Por aquel entonces, y fuese el poco diáfano latín o el igualmente oscuro idioma de nuestros iconos musicales, se trataba de explorar la realidad o crearla –la frontera era ambigua– a través de la imaginación, y los significados importaban menos que las sensaciones suscitadas por los absurdos, asumidos como llave de mundos nuevos: el erotismo con cada gorgorito, la pertenencia al colectivo… Recitados metafóricos para lo que intuíamos sin poder verbalizar pero que funcionaba siquiera como nexo, así que lo de menos era comprenderse a sí mismo o al prójimo, porque se vibraba al mismo diapasón y esa vibración, la sintonía, tenía poco que ver con el mensaje concreto.

Sin embargo, hemos crecido y algo a este respecto ha cambiado. Más prosaicos, las palabras que nos desvelan el mundo debieran ser distintas al Abracadabra de la infancia y demasiadas veces no es así; se elaboran discursos que no se corresponden con los hechos y cada oficio pretende, con la excusa de la precisión, diferenciarse por un lenguaje propio, un idiolecto, que sólo penetran los iniciados. En parecida línea se usan palabros, neologismos que solo añaden frente a sus equivalentes en lenguaje llano, la impresión al lector, al oyente, de que algo se le escapa.

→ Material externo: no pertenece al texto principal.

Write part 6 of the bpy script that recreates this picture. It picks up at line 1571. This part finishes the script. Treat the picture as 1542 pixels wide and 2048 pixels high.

Reparen ustedes en el uso frecuente, en los últimos meses, de la palabra "Gobernanza". ¿A qué vendrá esta ridícula moda? ¿Por qué no "Gobierno"? Y antes fue "Jibarizar". Los indígenas Jíbaros reducían cabezas extrayéndoles los huesos y llenándolas de arena caliente para reducir su tamaño. Al jibarizar, ¿se referían nuestros prohombres a la extracción ósea como sinónimo de succión, absorción de las facultades del otro o algo así? Aunque tal vez quisieran indicar la intención de ningunear al otro y reducir su capacidad mental para dar gato por liebre, a lo que contribuiría el empleo de palabras abstrusas.

¡Cualquiera sabe! Cualquiera entiende el fraseo de la Conferencia Episcopal, desde el pecado a la excomunión, y que nadie se sienta aludido cualquiera que sea su posición respecto al aborto. O el de tanto político retorciendo la realidad para adaptarla a su conveniencia, aunque pueda suceder justamente lo contrario y si cabe más preocupante: que se les vea el plumero con claridad y sean ellos quienes vivan ajenos al sentir de la calle, olvidados de llamar, al pan, pan; ninguneo al no pagar unos aumentos pactados y, al latrocinio, pues eso. A la postre, de andar en pantalones cortos no se sigue obligadamente lo que de adultos puede ocurrir y que resumió Jules Renard: los hay que, por su currículo, no hace falta que digan nada para saber que piensan sandeces de más calado que el quile quilete. Y de peores consecuencias. Si encima hablan, el acabóse.